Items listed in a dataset
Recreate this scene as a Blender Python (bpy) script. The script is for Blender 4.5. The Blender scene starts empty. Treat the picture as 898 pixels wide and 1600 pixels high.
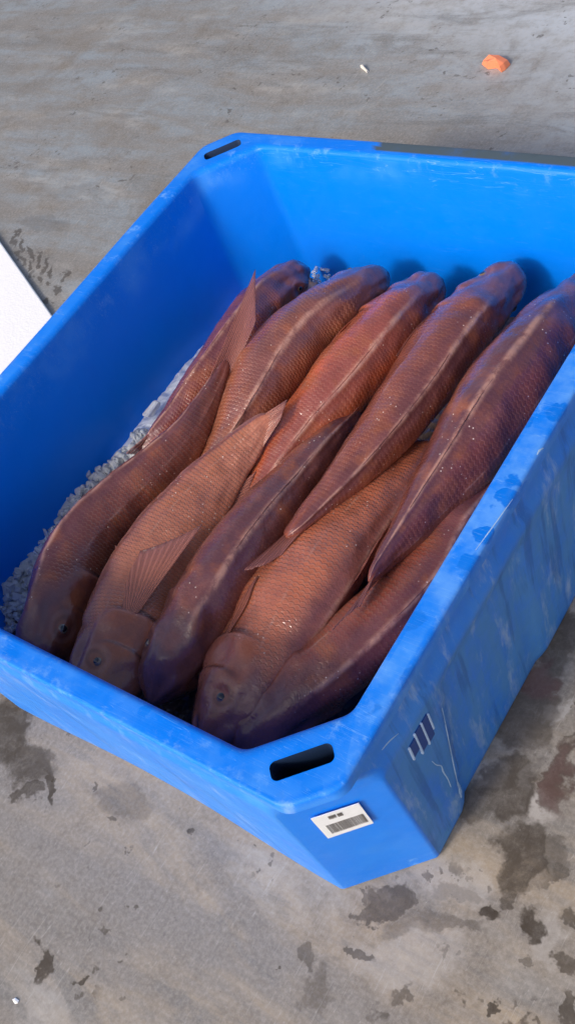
import bpy, bmesh, math, random
import numpy as np
from mathutils import Vector, Matrix, noise
random.seed(7); rng = np.random.default_rng(7)
R_ = math.radians
scene = bpy.context.scene
COL = scene.collection
H = 0.40                                   # height of the bin

# ------------------------------------------------------------------ camera
CAM_POS = np.array([0.98188, -0.72652, 1.01058 + H]); ROT = (0.68386, 0.33722, 0.59094); F_PX = 1662.93
cam_d = bpy.data.cameras.new("camera"); cam = bpy.data.objects.new("camera", cam_d); COL.objects.link(cam)
cam.location = CAM_POS; cam.rotation_euler = ROT
cam_d.sensor_fit = 'VERTICAL'; cam_d.sensor_height = 36; cam_d.sensor_width = 36 * 898 / 1600
cam_d.lens = F_PX / 1600 * 36; cam_d.clip_start = .02; cam_d.clip_end = 200
scene.camera = cam
scene.render.resolution_x = 574; scene.render.resolution_y = 1024

# ------------------------------------------------------------------ light
SUN_DIR = Vector((-0.10, -0.80, 0.56)).normalized()        # towards the sun
w = bpy.data.worlds.new("World"); scene.world = w; w.use_nodes = True
nt = w.node_tree; nt.nodes.clear()
sky = nt.nodes.new('ShaderNodeTexSky'); sky.sky_type = 'NISHITA'; sky.sun_disc = False
sky.sun_elevation = math.asin(SUN_DIR.z); sky.sun_rotation = math.atan2(SUN_DIR.x, SUN_DIR.y)
sky.dust_density = 4.0; sky.air_density = 0.7; sky.ozone_density = 0.6
bg = nt.nodes.new('ShaderNodeBackground'); bg.inputs[1].default_value = 0.15
ow = nt.nodes.new('ShaderNodeOutputWorld')
nt.links.new(sky.outputs[0], bg.inputs[0]); nt.links.new(bg.outputs[0], ow.inputs[0])
sl = bpy.data.lights.new("sun", 'SUN'); sl.energy = 1.3; sl.angle = R_(8); sl.color = (1, .955, .89)
so = bpy.data.objects.new("sun", sl); COL.objects.link(so)
so.rotation_euler = SUN_DIR.to_track_quat('Z', 'Y').to_euler()
vs = scene.view_settings; vs.view_transform = 'Standard'; vs.look = 'None'; vs.exposure = 0.36; vs.gamma = 1

# ------------------------------------------------------------------ helpers
def rotm():
    rx, ry, rz = ROT
    cx, sx, cy, sy, cz, sz = math.cos(rx), math.sin(rx), math.cos(ry), math.sin(ry), math.cos(rz), math.sin(rz)
    return np.array([[cz, -sz, 0], [sz, cz, 0], [0, 0, 1]]) @ np.array([[cy, 0, sy], [0, 1, 0], [-sy, 0, cy]]) @ np.array([[1, 0, 0], [0, cx, -sx], [0, sx, cx]])
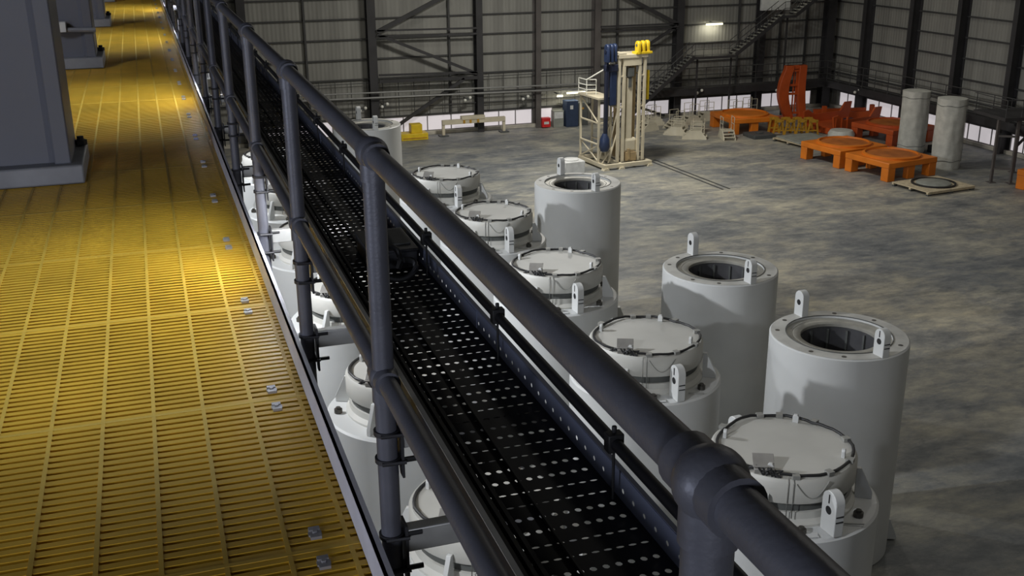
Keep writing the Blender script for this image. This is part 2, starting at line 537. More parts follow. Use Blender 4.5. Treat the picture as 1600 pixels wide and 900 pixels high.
# stairs zigzagging up the back wall
st = thing('access_stair', 'galvanised steel stair climbing the back wall with two landings', 'stairs', (34.3, 77.5, 0))
def flight(x0, z0, x1, z1):
    d = Vector((x1-x0, 0, z1-z0))
    n = int(abs(z1-z0)/.2)
    for yy in (-.5, .5):
        MB().beam((x0, yy, z0), (x1, yy, z1), .06, .28).build('stringer', M['frame'], st, smooth=False)
        hr = MB()
        for hz in (.55, 1.05):
            hr.tube((x0, yy, z0+hz), (x1, yy, z1+hz), .03, 6)
        for k in range(0, n+1, 3):
            f = k/max(1, n)
            hr.tube((x0+d.x*f, yy, z0+d.z*f), (x0+d.x*f, yy, z0+d.z*f+1.05), .025, 6)
        hr.build('stair_rail', M['girt'], st)
    tr = MB()
    for k in range(n):
        f = (k+.5)/n
        tr.box((x0+d.x*f, 0, z0+d.z*f+.06), (.30, .96, .05))
    tr.build('treads', M['stair'], st, smooth=False)
def landing(x0, x1, z):
    MB().bb(x0, x1, -.55, .55, z-.2, z).build('landing', M['frame'], st, smooth=False)
    hr = MB()
    for hz in (.55, 1.05):
        hr.tube((x0, -.52, z+hz), (x1, -.52, z+hz), .025, 6)
    k = 0
    while x0+k*.75 <= x1:
        hr.tube((x0+k*.75, -.52, z), (x0+k*.75, -.52, z+1.05), .02, 6)
        k += 1
    hr.build('stair_rail', M['girt'], st)
flight(0, 0, 6.5, 5.15)
landing(6.5, 10.1, 5.15)
flight(10.1, 5.15, 14.3, 8.05)
landing(14.3, 15.4, 8.05)
flight(15.4, 8.05, 20.0, 11.2)
for x, z in ((7.0, 5.0), (14.9, 7.9), (10.0, 5.0)):
    MB().bb(x-.06, x+.06, -.06, .06, 0, z).build('leg', M['frame'], st, smooth=False)
tag(MB().bb(47.6, 50.3, 78.85, 79.15, 8.3, 10.6).build('switch_cabinet', M['whitebox'], bevel=.03), 'pale white cabinet on the back wall at the upper stair landing', 'cabinet')
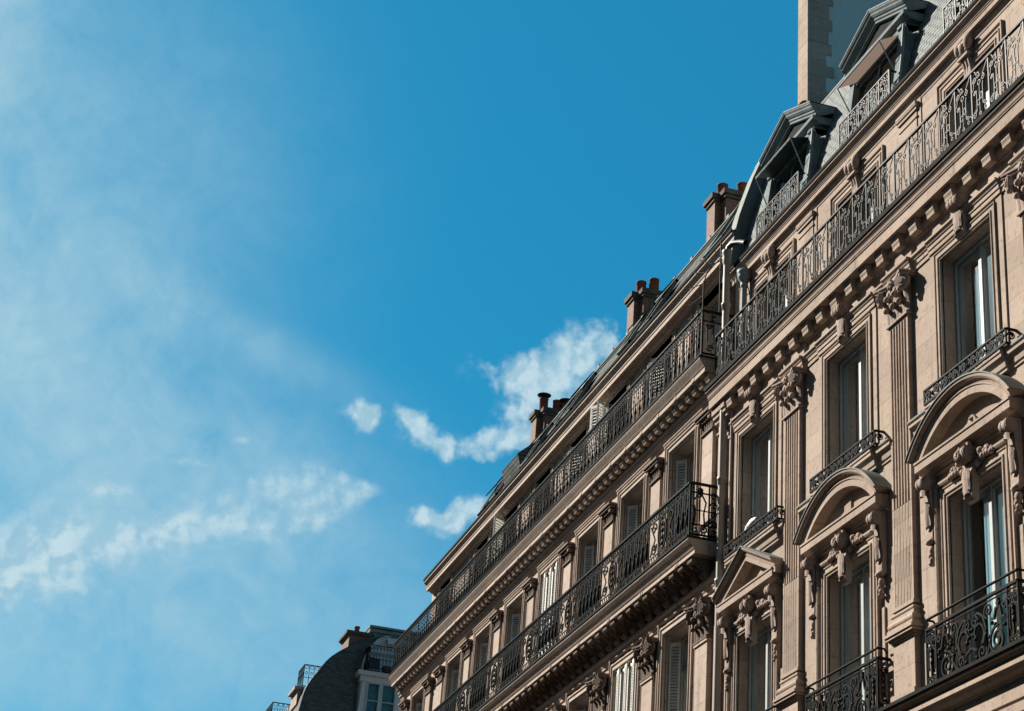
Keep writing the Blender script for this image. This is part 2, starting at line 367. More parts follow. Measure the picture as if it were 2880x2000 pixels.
for fl in range(5):
    mo = MB(); mo.box(-119, 31, 17.28, 17.29, .95 + fl * 3.7, 3.45 + fl * 3.7); obj('window_glass', mo, 'room', OP)

# ================================================================== shared ornament builders
def scroll_console(h, P, wd, pend=True):
    """S-scroll bracket: origin at its top centre against the wall."""
    m = MB(); r = P * .42
    pr = [(0, 0), (P - r, 0)] + [(P - r + r * math.cos(R(a)), -r + r * math.sin(R(a))) for a in range(75, -121, -20)]
    pr += [(P * .42, -h * .42), (P * .30, -h * .58), (P * .26, -h * .74), (P * .34, -h * .86), (P * .34, -h * .95), (P * .2, -h), (0, -h)]
    m.ext_x(pr, -wd / 2, wd / 2)
    for k, e in ((.82, .012), (.55, .024), (.25, .034)):
        m.cyl((-wd / 2 - e, P - r, -r), (wd / 2 + e, P - r, -r), r * k, 14)
    for dx in (-.28, .28): m.cyl((dx * wd - wd * .1, P - r, -r), (dx * wd + wd * .1, P - r, -r), r * 1.07, 14)
    m.leaf(0, P * .55, -h * .40, -h * .42, wd * .85, -P * .2)
    m.leaf(0, P * .75, -r * 1.6, -h * .18, wd * .95, .03)
    if pend:
        z = -h
        m.ball((0, P * .26, z), wd * .62, P * .3, wd * .28); z -= wd * .3
        for k in range(4):
            rr = wd * (.36 - .06 * k); m.ball((.015 * (-1) ** k, P * .2, z - rr), rr, P * .22, rr * 1.1); z -= rr * 1.5
    return m

def agrafe(h, P, w0, w1):
    """Keystone: bold scroll at the head, leaf below, tapering."""
    m = MB(); r = P * .45
    pr = [(0, 0), (P - r, 0)] + [(P - r + r * math.cos(R(a)), -r + r * math.sin(R(a))) for a in range(70, -121, -19)]
    pr += [(P * .5, -h * .5), (P * .42, -h * .75), (P * .5, -h * .93), (P * .3, -h), (0, -h)]
    n = len(pr); vs = []
    for sx in (-1, 1):
        for p, z in pr: vs.append((sx * (w0 + (w1 - w0) * (-z / h)) / 2, p, z))
    m.add(vs, [(i, (i + 1) % n, n + (i + 1) % n, n + i) for i in range(n)] + [tuple(range(n)), tuple(range(2 * n - 1, n - 1, -1))])
    for k, e in ((.8, .012), (.4, .026)): m.cyl((-w0 / 2 - e, P - r, -r), (w0 / 2 + e, P - r, -r), r * k, 14)
    for dx in (-.3, 0, .3): m.cyl((dx * w0 - w0 * .1, P - r, -r), (dx * w0 + w0 * .1, P - r, -r), r * 1.08, 14)
    m.leaf(0, P * .62, -h * .42, -h * .5, w1 * 1.1, -P * .12)
    m.leaf(-w1 * .25, P * .58, -h * .45, -h * .4, w1 * .55, -P * .1, -.02); m.leaf(w1 * .25, P * .58, -h * .45, -h * .4, w1 * .55, -P * .1, .02)
    return m

def corinthian(hw, p0, h, dense=1):
    """Pilaster capital: origin at bottom centre on the wall."""
    m = MB()
    m.box(-hw - .03, hw + .03, 0, p0 + .035, 0, h * .05)
    m.ext_z([(-hw, 0), (-hw, p0), (hw, p0), (hw, 0)], h * .05, h * .9)
    for k in (-1, 0, 1): m.leaf(k * hw * .68, p0, h * .05, h * .36, hw * .66, .10)
    for k in (-1.0, -.36, .36, 1.0): m.leaf(k * hw * .98, p0 + .01, h * .08, h * .58, hw * .56, .13, k * .05)
    for k in (-1.0, -.36, .36, 1.0): m.ball((k * hw * 1.05, p0 + .12, h * .60), hw * .2, .05, hw * .17)
    for k in (-.68, 0, .68): m.ball((k * hw, p0 + .09, h * .37), hw * .2, .045, hw * .16)
    for sx in (-1, 1):
        c = (sx * hw * 1.18, p0 + .10, h * .76)
        for rr, e in ((.125, .035), (.09, .05), (.045, .065)):
            a = Vector((sx * .5, 1, 0)).normalized() * e; rr *= h / .64
            m.cyl((c[0] - a.x, c[1] - a.y, c[2]), (c[0] + a.x, c[1] + a.y, c[2]), rr, 12)
        m.cyl((sx * hw * .34, p0 + .02, h * .74), (sx * hw * .34, p0 + .10, h * .74), .062 * h / .64, 10); m.cyl((sx * hw * .34, p0 + .02, h * .74), (sx * hw * .34, p0 + .115, h * .74), .03 * h / .64, 8)
        m.bar([(sx * hw * .2, h * .45), (sx * hw * .5, h * .62), (sx * hw * 1.0, h * .86)], .04, .05, p0 + .06)
        m.bar([(sx * hw * .1, h * .45), (sx * hw * .2, h * .62), (sx * hw * .34, h * .8)], .03, .05, p0 + .06)
    k = hw + .15
    m.ext_z([(-k, 0), (-k, .16), (-k + .05, p0 + .17), (-hw * .5, p0 + .10), (0, p0 + .08), (hw * .5, p0 + .10), (k - .05, p0 + .17), (k, .16), (k, 0)], h * .89, h * .95)
    k += .02
    m.ext_z([(-k, 0), (-k, .18), (-k + .05, p0 + .19), (-hw * .5, p0 + .12), (0, p0 + .10), (hw * .5, p0 + .12), (k - .05, p0 + .19), (k, .18), (k, 0)], h * .95, h)
    m.ball((0, p0 + .11, h * .92), .06, .05, .06)
    for a in range(0, 360, 60): m.ball((.055 * math.cos(R(a)), p0 + .12, h * .92 + .055 * math.sin(R(a))), .03, .03, .03, 6, 4)
    return m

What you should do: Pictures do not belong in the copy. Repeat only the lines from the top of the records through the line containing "scene.render.resolution_x = 574;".

Solution for this task:
Recreate this scene as a Blender Python (bpy) script. The script is for Blender 4.5. The Blender scene starts empty. Treat the picture as 898 pixels wide and 1600 pixels high.
import bpy, bmesh, math, random
import numpy as np
from mathutils import Vector, Matrix, noise
random.seed(7); rng = np.random.default_rng(7)
R_ = math.radians
scene = bpy.context.scene
COL = scene.collection
H = 0.40                                   # height of the bin

# ------------------------------------------------------------------ camera
CAM_POS = np.array([0.98188, -0.72652, 1.01058 + H]); ROT = (0.68386, 0.33722, 0.59094); F_PX = 1662.93
cam_d = bpy.data.cameras.new("camera"); cam = bpy.data.objects.new("camera", cam_d); COL.objects.link(cam)
cam.location = CAM_POS; cam.rotation_euler = ROT
cam_d.sensor_fit = 'VERTICAL'; cam_d.sensor_height = 36; cam_d.sensor_width = 36 * 898 / 1600
cam_d.lens = F_PX / 1600 * 36; cam_d.clip_start = .02; cam_d.clip_end = 200
scene.camera = cam
scene.render.resolution_x = 574; scene.render.resolution_y = 1024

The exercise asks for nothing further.